=== WHAT YOU SHOULD DO ===
The listing below begins with the first line you should copy; stop after the line containing "from eye level", and drop every picture.

-- DATASET SECTION start --

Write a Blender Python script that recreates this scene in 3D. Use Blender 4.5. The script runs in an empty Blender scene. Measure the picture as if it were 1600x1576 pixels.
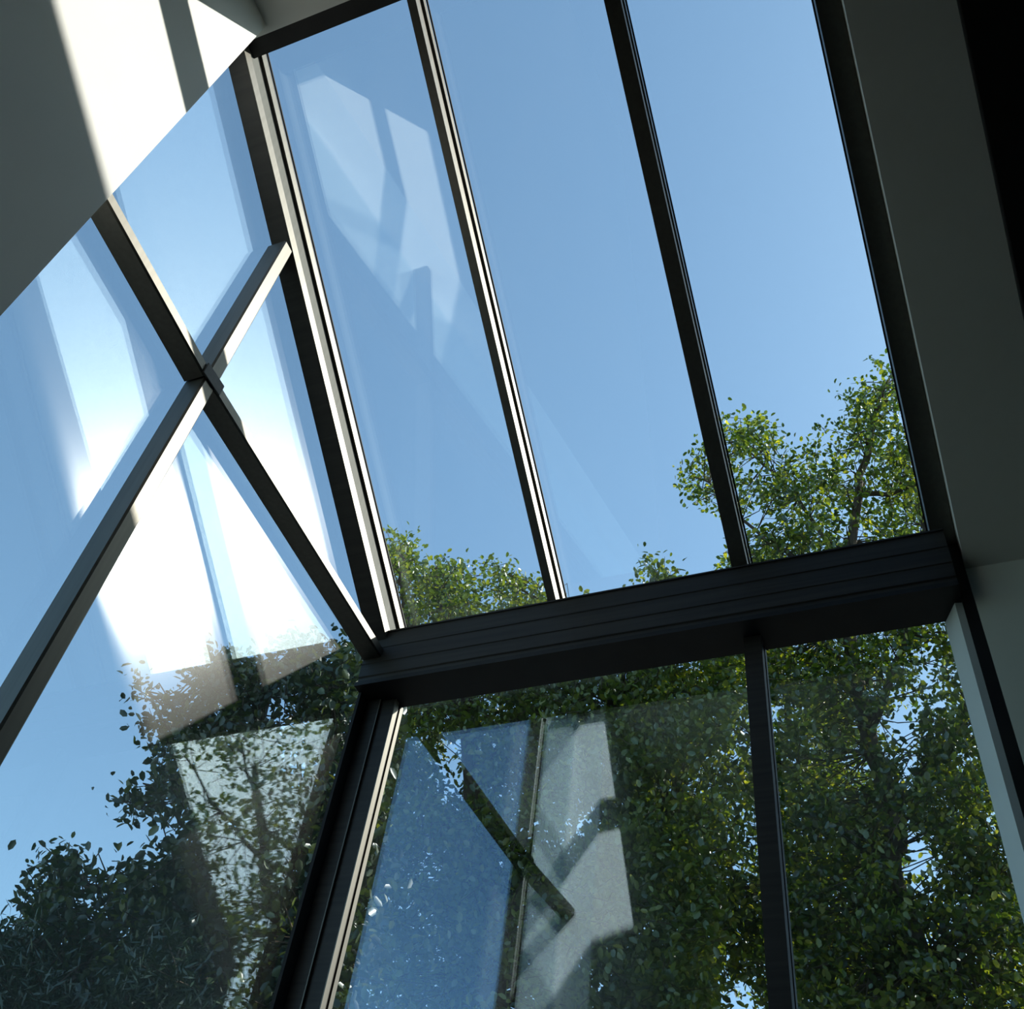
import bpy, bmesh, math, random
import numpy as np
from mathutils import Vector, Matrix

scn = bpy.context.scene
COL = scn.collection
Z0 = 1.6                                   # eye height above the floor; lengths below are written from eye level

# ------------------------------------------------------------------ camera
RM = [[0.9262561771719483, 0.35944410278461714, 0.11335533169714603],
      [-0.20239456576731726, 0.7280906929033705, -0.6549201345624892],
      [-0.3179401421630611, 0.583681317056535, 0.7471480349438664]]
EYE = (2.0, -2.83892413, 0.0)
FPX = 1641.94
cam_d = bpy.data.cameras.new('camera')
cam = bpy.data.objects.new('camera', cam_d)
COL.objects.link(cam)
rx, dn, fw = [Vector(r) for r in RM]
m = Matrix((rx, -dn, -fw)).transposed().to_4x4()
m.translation = Vector((EYE[0], EYE[1], EYE[2] + Z0))
cam.matrix_world = m
cam_d.sensor_fit = 'HORIZONTAL'
cam_d.sensor_width = 36.0
cam_d.lens = FPX / 1600.0 * 36.0
cam_d.clip_start = 0.02
cam_d.clip_end = 2000
scn.camera = cam

# ------------------------------------------------------------------ sky, sun, exposure
SUN = Vector((0.61920546, 0.46293019, 0.63425566)).normalized()
w = bpy.data.worlds.new('world')
scn.world = w
w.use_nodes = True
nt = w.node_tree
nt.nodes.clear()
sky = nt.nodes.new('ShaderNodeTexSky')
sky.sky_type = 'NISHITA'
sky.sun_disc = False
sky.sun_elevation = math.asin(SUN.z)
sky.sun_rotation = math.atan2(SUN.x, SUN.y)
sky.altitude = 100
sky.air_density = 1.0
sky.dust_density = 1.0
sky.ozone_density = 0.7
bg = nt.nodes.new('ShaderNodeBackground')
bg.inputs['Strength'].default_value = 0.145
wo = nt.nodes.new('ShaderNodeOutputWorld')
wb = nt.nodes.new('ShaderNodeMixRGB')
wb.blend_type = 'MULTIPLY'
wb.inputs[0].default_value = 1.0
wb.inputs[2].default_value = (0.86, 1.06, 1.03, 1)
nt.links.new(sky.outputs[0], wb.inputs[1])
nt.links.new(wb.outputs[0], bg.inputs['Color'])
nt.links.new(bg.outputs[0], wo.inputs['Surface'])

sd = bpy.data.lights.new('sun', 'SUN')
sd.energy = 4.2
sd.color = (1.0, 0.95, 0.87)
sd.angle = math.radians(0.53)
so = bpy.data.objects.new('sun', sd)
COL.objects.link(so)
so.location = (20, 15, 25)
so.rotation_euler = SUN.to_track_quat('Z', 'Y').to_euler()

vs = scn.view_settings
vs.view_transform = 'Standard'
vs.look = 'None'
vs.gamma = 1
vs.use_curve_mapping = False
vs.exposure = 1.1
scn.cycles.max_bounces = 10
scn.cycles.transparent_max_bounces = 24

# ------------------------------------------------------------------ materials
def newmat(name):
    mt = bpy.data.materials.new(name)
    mt.use_nodes = True
    t = mt.node_tree
    t.nodes.clear()
    out = t.nodes.new('ShaderNodeOutputMaterial')
    return mt, t, out


def surf(name, c0, c1, rough=0.6, scale=(4, 4, 4), spec=0.3, metal=0.0, bump=0.0, detail=4):
    mt, t, out = newmat(name)
    b = t.nodes.new('ShaderNodeBsdfPrincipled')
    tc = t.nodes.new('ShaderNodeTexCoord')
    mp = t.nodes.new('ShaderNodeMapping')
    mp.inputs['Scale'].default_value = scale
    nz = t.nodes.new('ShaderNodeTexNoise')
    nz.inputs['Detail'].default_value = detail
    nz.inputs['Scale'].default_value = 1.0
    cr = t.nodes.new('ShaderNodeValToRGB')
    cr.color_ramp.elements[0].position = 0.3
    cr.color_ramp.elements[1].position = 0.7
    cr.color_ramp.elements[0].color = (*c0, 1)
    cr.color_ramp.elements[1].color = (*c1, 1)
    L = t.links.new
    L(tc.outputs['Object'], mp.inputs[0]); L(mp.outputs[0], nz.inputs['Vector'])
    L(nz.outputs['Fac'], cr.inputs[0]); L(cr.outputs[0], b.inputs['Base Color'])
    b.inputs['Roughness'].default_value = rough
    b.inputs['Metallic'].default_value = metal
    b.inputs['Specular IOR Level'].default_value = spec
    if bump:
        bp = t.nodes.new('ShaderNodeBump')
        bp.inputs['Strength'].default_value = bump
        bp.inputs['Distance'].default_value = 0.002
        L(nz.outputs['Fac'], bp.inputs['Height']); L(bp.outputs[0], b.inputs['Normal'])
    L(b.outputs[0], out.inputs['Surface'])
    return mt


M_white = surf('white_paint', (.80, .80, .77), (.83, .83, .80), .75, (3, 3, 3), .15)
M_ceil = surf('ceiling_paint', (.74, .75, .71), (.78, .79, .75), .8, (3, 3, 3), .1)
M_grey = surf('grey_paint', (.70, .72, .65), (.74, .76, .69), .8, (2, 2, 2), .1)
M_greyb = surf('grey_green_paint', (.70, .76, .68), (.74, .80, .72), .8, (2, 2, 2), .1)
M_dim = surf('charcoal_paint', (.06, .06, .06), (.08, .08, .078), .8, (2, 2, 2), .1)
M_bar = surf('bronze_anodised', (.135, .128, .112), (.16, .152, .134), .50, (60, 60, 2), .25, metal=1.0)
M_groove_shade = surf('groove_shade', (.15, .155, .14), (.18, .182, .168), .7, (60, 60, 2), .15)  # shade of the rafter flange put into the groove's colour
M_frame = surf('dark_bronze', (.030, .028, .027), (.048, .044, .041), .5, (2, 40, 60), .3)
M_black = surf('black_steel', (.012, .012, .013), (.018, .018, .018), .5, (10, 10, 10), .3)
M_rubber = surf('rubber', (.02, .02, .022), (.03, .03, .03), .7, (30, 30, 30), .2)
M_reveal = surf('reveal_paint', (.62, .70, .70), (.68, .76, .76), .7, (3, 3, 3), .2)
M_floor = surf('walnut_floor', (.030, .022, .016), (.055, .038, .026), .45, (1.5, 14, 1), .3)
M_render = surf('render_wall', (.10, .10, .095), (.13, .128, .12), .9, (5, 5, 5), .1)
M_grass = surf('gravel', (.05, .05, .045), (.10, .095, .085), .95, (3, 3, 3), .05)
M_bark = surf('bark', (.045, .035, .026), (.10, .08, .06), .9, (8, 8, 2), .1, bump=.6)


def glass(name, r0, haze, haze_rough, dust, seed, tint=(1, 1, 1), spec=(.86, .94, 1)):
    """clear pane: mirror reflection by angle, a film of grime that spreads the reflection and scatters a little light"""
    mt, t, out = newmat(name)
    N = t.nodes.new
    L = t.links.new
    geo = N('ShaderNodeNewGeometry')
    dt = N('ShaderNodeVectorMath'); dt.operation = 'DOT_PRODUCT'
    L(geo.outputs['Incoming'], dt.inputs[0]); L(geo.outputs['Normal'], dt.inputs[1])
    ab = N('ShaderNodeMath'); ab.operation = 'ABSOLUTE'
    L(dt.outputs['Value'], ab.inputs[0])
    om = N('ShaderNodeMath'); om.operation = 'SUBTRACT'; om.inputs[0].default_value = 1.0
    L(ab.outputs[0], om.inputs[1])
    pw = N('ShaderNodeMath'); pw.operation = 'POWER'; pw.inputs[1].default_value = 5.0
    L(om.outputs[0], pw.inputs[0])
    ma = N('ShaderNodeMath'); ma.operation = 'MULTIPLY_ADD'
    ma.inputs[1].default_value = 1.0 - r0; ma.inputs[2].default_value = r0
    L(pw.outputs[0], ma.inputs[0])
    tr = N('ShaderNodeBsdfTransparent'); tr.inputs[0].default_value = (.97 * tint[0], .985 * tint[1], .975 * tint[2], 1)
    gl = N('ShaderNodeBsdfGlossy'); gl.inputs['Roughness'].default_value = 0.0
    gl.inputs['Color'].default_value = (*spec, 1)
    gh = N('ShaderNodeBsdfGlossy'); gh.inputs['Roughness'].default_value = haze_rough
    df = N('ShaderNodeBsdfDiffuse'); df.inputs['Color'].default_value = (.75, .74, .70, 1)
    tl = N('ShaderNodeBsdfTranslucent'); tl.inputs['Color'].default_value = (.75, .74, .70, 1)
    dd = N('ShaderNodeMixShader'); dd.inputs[0].default_value = .5
    L(df.outputs[0], dd.inputs[1]); L(tl.outputs[0], dd.inputs[2])
    # grime pattern: wiped swirls and blotches
    tc = N('ShaderNodeTexCoord')
    n1 = N('ShaderNodeTexNoise'); n1.inputs['Scale'].default_value = 1.6; n1.inputs['Detail'].default_value = 6
    n1.inputs['Distortion'].default_value = 1.8
    mp = N('ShaderNodeMapping'); mp.inputs['Location'].default_value = (seed, seed * 2, 0)
    L(tc.outputs['Object'], mp.inputs[0]); L(mp.outputs[0], n1.inputs['Vector'])
    n2 = N('ShaderNodeTexNoise'); n2.inputs['Scale'].default_value = 9; n2.inputs['Detail'].default_value = 8
    n2.inputs['Distortion'].default_value = 3.0
    L(mp.outputs[0], n2.inputs['Vector'])
    mm = N('ShaderNodeMath'); mm.operation = 'MULTIPLY'
    L(n1.outputs['Fac'], mm.inputs[0]); L(n2.outputs['Fac'], mm.inputs[1])
    mr = N('ShaderNodeMapRange'); mr.inputs['From Min'].default_value = .12; mr.inputs['From Max'].default_value = .42
    L(mm.outputs[0], mr.inputs['Value'])
    hz = N('ShaderNodeMath'); hz.operation = 'MULTIPLY'; hz.inputs[1].default_value = dust
    hb = N('ShaderNodeMath'); hb.operation = 'ADD'; hb.inputs[1].default_value = .10
    L(mr.outputs[0], hb.inputs[0]); L(hb.outputs[0], hz.inputs[0])
    a = N('ShaderNodeMixShader'); L(ma.outputs[0], a.inputs[0]); L(tr.outputs[0], a.inputs[1]); L(gl.outputs[0], a.inputs[2])
    b = N('ShaderNodeMixShader'); L(a.outputs[0], b.inputs[1]); L(gh.outputs[0], b.inputs[2])
    hm = N('ShaderNodeMath'); hm.operation = 'MULTIPLY'; hm.inputs[1].default_value = haze
    L(ma.outputs[0], hm.inputs[0]); L(hm.outputs[0], b.inputs[0])
    c = N('ShaderNodeMixShader'); L(hz.outputs[0], c.inputs[0]); L(b.outputs[0], c.inputs[1]); L(dd.outputs[0], c.inputs[2])
    L(c.outputs[0], out.inputs['Surface'])
    return mt


G_roof = glass('roof_glass', .12, .02, .08, .004, 3.1)
G_gable = glass('gable_glass', .125, .13, .20, .0060, 7.7)
G_front = glass('front_glass', .175, .03, .10, .0015, 1.3, spec=(.62, .80, 1))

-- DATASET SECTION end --

=== SOLUTION FOR THIS EXERCISE ===
Write a Blender Python script that recreates this scene in 3D. Use Blender 4.5. The script runs in an empty Blender scene. Measure the picture as if it were 1600x1576 pixels.
import bpy, bmesh, math, random
import numpy as np
from mathutils import Vector, Matrix

scn = bpy.context.scene
COL = scn.collection
Z0 = 1.6                                   # eye height above the floor; lengths below are written from eye level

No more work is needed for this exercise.